Les autres contrats de financement, destinés notamment aux entreprises, et qui promettent de faire tourner les banques participatives à plein régime, tardent pour leur part à se mettre en place.

Contactées par LeBoursier, diverses sources professionnelles nous indiquent que ce retard est imputable aux trois parties prenantes de ce chantier, à savoir le GPBM (Groupement Professionnel des Banques du Maroc), Bank Al-Maghrib, et le CSO (Conseil Supérieur des Oulémas).

"Chacun prend son temps", nous confie une source. "Mais il faut savoir que pour chaque contrat, il faut étudier toutes les problématiques qui y sont liées, et chaque partie prend son temps dans ce sens pour élaborer ses remarques".

D'autant plus que les contrats à l'étude, et qui sont la Ijara, l'Istisna'a et le Salam, sont des contrats véritablement nouveaux pour le marché marocain, alors que la Mourabaha existait aupravant chez Dar Assafaa, la filiale participative d'Attijariwafa bank devenue à présent Bank Assafa.
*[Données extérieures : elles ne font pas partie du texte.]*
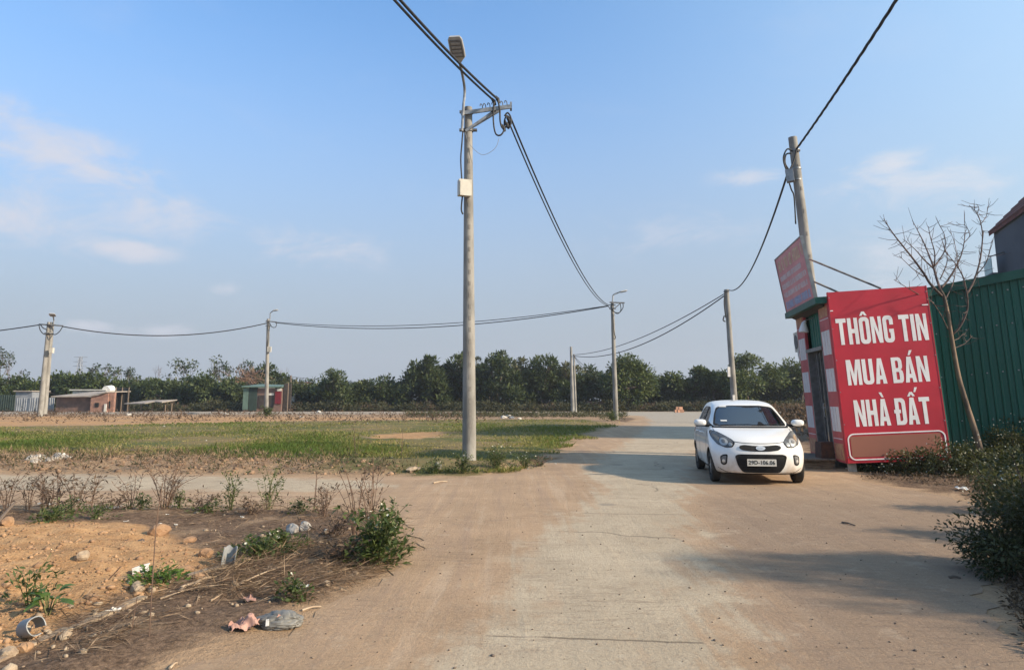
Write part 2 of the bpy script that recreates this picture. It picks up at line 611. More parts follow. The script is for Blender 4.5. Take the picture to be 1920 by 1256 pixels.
# ---- the road: one sheet of concrete slabs under drifted sand, its ragged edge runs out in the same sand
rim = []
for i in range(len(ROAD)):
    a, b = Vector(ROAD[i]), Vector(ROAD[(i + 1) % len(ROAD)])
    L = (b - a).length
    y = max((a.y + b.y) / 2, 3)
    n = max(1, min(90, int(L / (.12 if y < 20 else y * .03))))
    nrm = (b - a).orthogonal().normalized()
    for k in range(n):
        p = a.lerp(b, k / n)
        amp = .24 if 2 < p.y < 30 else .3
        rim.append(p + nrm * amp * (mnoise.noise(Vector((p.x * 1.3, p.y * 1.3, 3))) + .6 * mnoise.noise(Vector((p.x * 4, p.y * 4, 3)))))
inner = []
sx = np.concatenate([np.arange(-24, 12, .45)])
for y in list(np.arange(-13, 3, 1.5)) + list(np.arange(3, 24, .45)) + grow(24, 86, .8, 1.06):
    step = .45 if y < 24 else y * .025
    for x in np.arange(-90, 60, max(step, .45) if y > -20 else 2):
        if y < 24 and (x < -30 or x > 14):
            continue
        inner.append((x, y))
inner = np.array(inner)
keep = sd_poly(inner[:, 0], inner[:, 1], [tuple(p) for p in rim]) > .18
pts = [Vector((float(p[0]), float(p[1]))) for p in rim] + [Vector((float(x), float(y))) for x, y in inner[keep]]
edges = [(i, (i + 1) % len(rim)) for i in range(len(rim))]
rv, _, rf, _, _, _ = delaunay_2d_cdt(pts, edges, [list(range(len(rim)))], 1, 1e-4)
rv = np.array([(p.x, p.y, .006) for p in rv])
sdr = sd_poly(rv[:, 0], rv[:, 1], [tuple(p) for p in rim])
mr = bpy.data.materials.new('sandy_concrete')
mr.use_nodes = True
t = NT(mr.node_tree)
pos = t.n('ShaderNodeNewGeometry').outputs['Position']
out = t.n('ShaderNodeOutputMaterial')
bs = t.n('ShaderNodeBsdfPrincipled', i_Roughness=.9)
t.set(bs, 'Specular IOR Level', .15)
sand = sand_nodes(t, pos)
mp = t.n('ShaderNodeMapping', i_Vector=pos, i_Rotation=(0, 0, R(10)), i_Scale=(4.0, .25, 1))
mp2 = t.n('ShaderNodeMapping', i_Vector=pos, i_Rotation=(0, 0, R(2)), i_Scale=(.35, 4.5, 1))
sepp = t.n('ShaderNodeSeparateXYZ', x0=pos)
left = t.math('MULTIPLY', t.smooth(sepp.outputs[0], -1.0, -3.5), t.smooth(sepp.outputs[1], 7.5, 9.5))
st1, st2 = t.noise(mp, 1.0, 7, .6, .3), t.noise(mp2, 1.0, 7, .6, .3)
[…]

"Non seulement la Mourabaha est un produit moins complexe, mais c'est un contrat qui existait déjà, et autour duquel il y avait déjà une connaissance du marché et de l'expérience client", ajoute un de nos interlocuteurs.

Mais face au retard de la mise en place des autres contrats qui forment une véritable nouveauté pour le marché marocain, une de nos sources estime que cette donne pénalise la finance participative au Maroc, qui s'avère décevante selon elle.

"Délivrer des agréments aux banques alors que les produits ne sont pas encore prêts, pourquoi faire? C'est une frustration aussi bien pour les banques que pour la clientèle", explique notre interlocuteur. 

"Je pense que les banques participatives auraient gagné plus si c'était une construction différente, similaire à celle de l'introduction de l'assurance Takaful; où les assureurs sont en train de mettre en place leurs produits avant même d’obtenir leurs agréments. Ce qui est une bonne chose car tout sera prêt chez eux lorsqu’ils vont démarrer", ajoute-elle.

Ce à quoi le Directeur d'une banque participative de la place répond: "Le Takaful doit d'abord être vendable avant de distribuer les agréments aux assureurs; ceux-ci ne peuvent pas avoir une autorisation pour ne rien faire ensuite. Même les banques participatives étaient opérationnelles rapidement après l'obtention des agréments".

Pour lui, la finance participative a réussi son démarrage, en dépit des voix de plus en plus élevées des détracteurs: "L'intérêt pour la finance participative est réel. Les banques participatives contribuent au développement réel de l’économie avec une contribution importante au financement des ménages soit pour l’acquisition de biens immobiliers ou de véhicules. Les banques se développent également à travers un réseau qui se densifie d’année en année dans tout le royaume".

"On peut dire aujourd’hui que sur le particulier, le pari est réussi", ajoute-t-il. "Il faut par contre réussir le même challenge auprès des entreprises. Mais pour l'instant, les banques participatives n’ont pas toutes les moyens pour le faire notamment au niveau des contrats, même si la demande est là et elle est palpable".

Cette demande est plutôt concentrée chez les PME, dont quelques unes se financent déjà par la Mourabaha.

Ce sont justement les contrats qui se préparent qui devront encourager plus d'entreprises à se financer via les banques participatives. Le contrat Ijara leur permettra d'investir notamment dans les équipements. L'Istisna'a, quant à lui, pourra accompagner la promotion immobilière et même la création d'entreprises; tandis que le Salam peut servir à financer le fond de roulement.

"Si on arrive à sortir tous ces contrats là en 2020, ce sera excellent", ajoute une de nos sources. "Développer le Takaful est aussi important, car il n'est pas normal d'avoir des milliards de dirhams de financements non assurés".